Gamescope
Gamescope is a microcompositor from Valve that is used on the Steam Deck. Its goal is to provide an isolated compositor that is tailored towards gaming and supports many gaming-centric features such as:
- Spoofing resolutions.
- Upscaling using AMD FidelityFX™ Super Resolution or NVIDIA Image Scaling.
- Limiting framerates.
As a microcompositor it is designed to run as a nested session on top of your existing desktop environment though it is also possible to use it as an embedded compositor as well.
Installation
Gamescope can be installed with the gamescope package (or the gamescope-gitAUR package). Additionally there is also gamescope-plusAUR which includes extra patches not present in the mainline build.
Requirements
- AMD: Mesa 20.3 or above
- Intel: Mesa 21.2 or above
- NVIDIA: proprietary drivers 515.43.04 or above, and the
nvidia-drm.modeset=1
kernel parameter
Usage
Gamescope offers many options, far too many to cover here. For a full list use the gamescope --help
command from a terminal.
From a desktop session
The following command will run supertuxkart using Gamescope and force a 1920x1080 resolution at 60 FPS
$ gamescope -W 1920 -H 1080 -r 60 -- supertuxkart
From Steam
You can force Steam to run using Gamescope by using the following command:
$ gamescope -e -- steam
-e
flag tells Gamescope to enable Steam Integration.You can also run games from Steam using Gamescope by adding the following to the games launch options
gamescope -- %command%
gamescope -W 1920 -H 1080 -r 60 -- %command%
From Wine
To run programs using Gamescope through Wine, simply append wine followed by the executable.

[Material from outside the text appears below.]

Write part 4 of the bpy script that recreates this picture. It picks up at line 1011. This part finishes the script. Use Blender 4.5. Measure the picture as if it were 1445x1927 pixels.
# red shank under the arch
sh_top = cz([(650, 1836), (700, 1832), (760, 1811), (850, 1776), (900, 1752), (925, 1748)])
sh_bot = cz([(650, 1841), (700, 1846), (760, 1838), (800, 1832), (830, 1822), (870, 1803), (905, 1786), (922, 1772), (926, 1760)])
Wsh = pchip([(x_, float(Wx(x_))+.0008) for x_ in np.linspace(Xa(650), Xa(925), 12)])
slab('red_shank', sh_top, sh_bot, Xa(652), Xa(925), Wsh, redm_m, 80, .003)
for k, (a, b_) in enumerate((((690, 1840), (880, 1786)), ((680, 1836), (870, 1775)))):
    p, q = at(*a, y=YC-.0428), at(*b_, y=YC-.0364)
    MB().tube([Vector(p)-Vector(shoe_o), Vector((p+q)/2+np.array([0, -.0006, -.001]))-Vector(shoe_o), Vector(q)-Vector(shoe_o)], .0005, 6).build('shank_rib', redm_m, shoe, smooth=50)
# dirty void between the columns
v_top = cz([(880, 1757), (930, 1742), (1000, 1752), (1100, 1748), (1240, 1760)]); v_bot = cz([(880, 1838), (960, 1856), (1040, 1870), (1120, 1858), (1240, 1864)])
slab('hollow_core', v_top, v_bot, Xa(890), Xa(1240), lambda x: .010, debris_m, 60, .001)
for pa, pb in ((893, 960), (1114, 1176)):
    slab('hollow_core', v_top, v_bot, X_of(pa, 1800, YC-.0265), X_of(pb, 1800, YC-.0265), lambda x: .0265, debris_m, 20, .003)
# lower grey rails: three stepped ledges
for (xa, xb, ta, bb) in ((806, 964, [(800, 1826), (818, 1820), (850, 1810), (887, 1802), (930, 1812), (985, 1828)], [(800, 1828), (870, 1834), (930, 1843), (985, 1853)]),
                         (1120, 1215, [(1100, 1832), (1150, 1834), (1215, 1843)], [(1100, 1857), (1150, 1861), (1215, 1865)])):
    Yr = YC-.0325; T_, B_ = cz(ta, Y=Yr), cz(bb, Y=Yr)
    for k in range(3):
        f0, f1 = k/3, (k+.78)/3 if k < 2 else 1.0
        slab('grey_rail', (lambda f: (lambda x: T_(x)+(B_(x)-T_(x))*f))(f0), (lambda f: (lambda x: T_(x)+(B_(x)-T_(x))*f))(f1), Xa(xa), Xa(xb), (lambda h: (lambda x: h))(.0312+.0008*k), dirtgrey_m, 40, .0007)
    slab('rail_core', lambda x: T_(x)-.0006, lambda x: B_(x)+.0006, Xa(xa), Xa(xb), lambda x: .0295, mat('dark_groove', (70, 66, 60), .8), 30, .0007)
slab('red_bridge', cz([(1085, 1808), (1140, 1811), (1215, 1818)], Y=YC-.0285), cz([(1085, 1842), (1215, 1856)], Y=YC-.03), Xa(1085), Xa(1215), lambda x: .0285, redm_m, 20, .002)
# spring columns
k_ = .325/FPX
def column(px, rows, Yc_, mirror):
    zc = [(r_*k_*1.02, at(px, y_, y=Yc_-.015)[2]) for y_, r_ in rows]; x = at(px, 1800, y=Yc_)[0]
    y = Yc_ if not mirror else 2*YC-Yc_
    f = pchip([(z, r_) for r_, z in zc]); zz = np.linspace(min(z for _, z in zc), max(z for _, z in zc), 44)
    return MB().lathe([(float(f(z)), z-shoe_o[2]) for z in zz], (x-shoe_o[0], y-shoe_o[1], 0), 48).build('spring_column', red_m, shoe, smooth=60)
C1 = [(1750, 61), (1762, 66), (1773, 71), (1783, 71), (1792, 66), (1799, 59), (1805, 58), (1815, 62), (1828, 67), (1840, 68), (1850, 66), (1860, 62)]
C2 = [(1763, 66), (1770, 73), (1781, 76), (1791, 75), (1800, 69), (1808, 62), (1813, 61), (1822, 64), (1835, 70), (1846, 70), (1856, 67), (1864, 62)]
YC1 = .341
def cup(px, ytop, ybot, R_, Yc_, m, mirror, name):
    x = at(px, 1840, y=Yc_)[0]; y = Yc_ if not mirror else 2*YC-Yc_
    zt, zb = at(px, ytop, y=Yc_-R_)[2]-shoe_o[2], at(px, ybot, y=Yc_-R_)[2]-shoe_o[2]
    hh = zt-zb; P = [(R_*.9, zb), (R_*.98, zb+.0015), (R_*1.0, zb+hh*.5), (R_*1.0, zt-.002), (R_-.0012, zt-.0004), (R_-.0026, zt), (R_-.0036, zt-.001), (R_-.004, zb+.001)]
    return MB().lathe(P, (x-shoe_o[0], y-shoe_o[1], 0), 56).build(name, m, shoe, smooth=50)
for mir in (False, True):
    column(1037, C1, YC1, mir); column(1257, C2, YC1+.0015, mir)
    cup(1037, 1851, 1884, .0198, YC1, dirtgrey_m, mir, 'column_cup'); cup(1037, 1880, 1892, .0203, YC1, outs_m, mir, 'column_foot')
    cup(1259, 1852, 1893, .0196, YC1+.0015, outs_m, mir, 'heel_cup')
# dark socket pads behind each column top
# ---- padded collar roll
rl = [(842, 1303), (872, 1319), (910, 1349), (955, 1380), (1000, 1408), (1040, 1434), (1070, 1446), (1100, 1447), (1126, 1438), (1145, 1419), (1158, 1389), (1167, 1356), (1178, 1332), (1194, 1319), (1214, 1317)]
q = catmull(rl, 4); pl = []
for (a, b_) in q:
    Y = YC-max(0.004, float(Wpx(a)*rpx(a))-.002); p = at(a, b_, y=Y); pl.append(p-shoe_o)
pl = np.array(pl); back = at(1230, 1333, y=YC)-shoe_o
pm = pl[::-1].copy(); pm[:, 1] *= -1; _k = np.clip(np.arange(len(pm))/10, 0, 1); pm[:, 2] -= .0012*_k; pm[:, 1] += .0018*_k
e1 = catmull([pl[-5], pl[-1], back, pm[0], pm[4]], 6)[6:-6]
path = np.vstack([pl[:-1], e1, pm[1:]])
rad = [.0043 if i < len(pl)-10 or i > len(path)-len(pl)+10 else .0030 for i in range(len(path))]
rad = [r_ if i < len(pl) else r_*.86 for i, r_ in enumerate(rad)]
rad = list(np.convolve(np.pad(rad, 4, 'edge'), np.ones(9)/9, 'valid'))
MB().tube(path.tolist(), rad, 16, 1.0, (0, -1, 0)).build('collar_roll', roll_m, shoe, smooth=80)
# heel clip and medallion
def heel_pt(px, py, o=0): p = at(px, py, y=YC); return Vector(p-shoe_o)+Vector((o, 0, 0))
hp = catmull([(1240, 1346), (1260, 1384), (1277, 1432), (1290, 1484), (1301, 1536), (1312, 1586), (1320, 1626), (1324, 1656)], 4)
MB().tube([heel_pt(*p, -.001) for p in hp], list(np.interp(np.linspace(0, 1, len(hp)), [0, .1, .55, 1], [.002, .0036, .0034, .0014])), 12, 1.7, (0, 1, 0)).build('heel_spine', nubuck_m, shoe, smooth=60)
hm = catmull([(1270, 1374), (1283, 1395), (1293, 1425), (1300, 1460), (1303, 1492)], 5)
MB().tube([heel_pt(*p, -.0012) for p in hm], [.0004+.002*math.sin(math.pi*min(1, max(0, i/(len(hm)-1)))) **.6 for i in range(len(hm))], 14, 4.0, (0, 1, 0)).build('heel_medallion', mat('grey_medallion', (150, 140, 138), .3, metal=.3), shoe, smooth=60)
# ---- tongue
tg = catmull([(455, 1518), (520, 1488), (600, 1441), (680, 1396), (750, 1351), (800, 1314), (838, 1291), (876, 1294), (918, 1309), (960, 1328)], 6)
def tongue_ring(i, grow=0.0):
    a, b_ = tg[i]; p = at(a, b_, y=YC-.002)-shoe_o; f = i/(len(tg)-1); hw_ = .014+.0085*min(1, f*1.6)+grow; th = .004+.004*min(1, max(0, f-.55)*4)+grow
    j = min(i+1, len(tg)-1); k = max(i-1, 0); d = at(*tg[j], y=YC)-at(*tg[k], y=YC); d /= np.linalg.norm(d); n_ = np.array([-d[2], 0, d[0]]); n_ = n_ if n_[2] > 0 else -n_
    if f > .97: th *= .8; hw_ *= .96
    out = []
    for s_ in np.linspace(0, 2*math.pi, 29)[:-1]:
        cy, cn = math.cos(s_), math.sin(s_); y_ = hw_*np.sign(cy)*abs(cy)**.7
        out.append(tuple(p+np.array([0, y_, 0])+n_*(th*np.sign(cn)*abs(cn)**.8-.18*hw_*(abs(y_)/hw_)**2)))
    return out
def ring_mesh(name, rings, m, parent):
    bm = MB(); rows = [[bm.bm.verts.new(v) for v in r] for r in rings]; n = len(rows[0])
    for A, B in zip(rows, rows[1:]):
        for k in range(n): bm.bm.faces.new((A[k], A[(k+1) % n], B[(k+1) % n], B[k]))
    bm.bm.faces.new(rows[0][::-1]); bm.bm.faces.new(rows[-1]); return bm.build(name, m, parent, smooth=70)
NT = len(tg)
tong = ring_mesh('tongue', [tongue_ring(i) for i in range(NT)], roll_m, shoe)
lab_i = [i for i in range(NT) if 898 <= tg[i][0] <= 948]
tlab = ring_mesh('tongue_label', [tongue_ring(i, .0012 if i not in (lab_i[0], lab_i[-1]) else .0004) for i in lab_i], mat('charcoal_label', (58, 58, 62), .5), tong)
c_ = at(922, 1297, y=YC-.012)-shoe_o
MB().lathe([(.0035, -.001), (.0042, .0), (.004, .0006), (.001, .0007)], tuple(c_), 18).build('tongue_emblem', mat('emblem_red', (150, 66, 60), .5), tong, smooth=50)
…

$ gamescope -W 1920 -H 1080 -r 60 -- wine supertuxkart
Almost all the popular Wine managers such as Lutris, Bottles, and PlayOnLinux have support for Gamescope. Using them is as simple as installing the desired Gamescope package and checking the Use Gamescope (or similar) option.
Through Flatpak
You can also use Gamescope from Flatpak versions of Wine managers and Steam in the same way as you would from a package install. It does however require that you first install Gamescope from Flathub with the following command:
$ flatpak install gamescope
Upscaling
The -U
and -Y
flags can be used to upscale games using AMD FidelityFX™ Super Resolution (FSR) or NVIDIA Image Scaling (NIS) respectively. You can also use -i
for integer upscaling.
To upscale a 720p game to 1440p using FSR:
$ gamescope -h 720 -H 1440 -U -- supertuxkart
To run a game at 1080p internal resolution but display it at 4K using NIS:
$ gamescope -w 1920 -h 1080 -W 3840 -H 2160 -Y -- supertuxkart
HDR support
Gamescope is a requirement for HDR10 support when playing games, to make use of this feature you must launch your Gamescope session using the --hdr-enabled
flag.
Wayland support
Gamescope does not support Wayland clients by default. To enable support for Wayland clients, add the --expose-wayland
flag to Gamescope's parameters.
Troubleshooting
Switching to fullscreen causes low performance
This is a known bug when using Gamescopes fullscreen hotkey Meta+f
, if you encounter this issue it can be worked around by using the fullscreen flag -f
when launching the game.
Setting Gamescopes priority
Another known cause of low performance and/or stuttering is not having Gamescope's priority set correctly. You can tell this is the case if you see an error like this in the terminal while Gamescope is running:
No CAP_SYS_NICE, falling back to regular-priority compute and threads. Performance will be affected.
The following command will fix this:
# setcap 'CAP_SYS_NICE=eip' $(which gamescope)
Window does not appear in Flatpak on NVIDIA
This is because Flatpak Gamescope fails to access the NVIDIA DRM's GBM backend. It can be solved by simply setting an environment variable with the following command:
$ flatpak override --env=GBM_BACKENDS_PATH=/usr/lib/x86_64-linux-gnu/GL/nvidia-XXX-YY-ZZ/extra/gbm packageid
where packageid
is the Flatpak package identifier of Gamescope or the app you want to use Gamescope with, such as Bottles.
Replace nvidia-XXX-YY-ZZ
with the currently installed NVIDIA driver version; inside Flatpak, it can be queried with this command:
$ flatpak run --command=ls packageid /usr/lib/x86_64-linux-gnu/GL
where packageid
is any Flatpak package identifier; do note that the directory only exists inside Flatpak.
The command must be reran, and modified accordingly, on every driver update.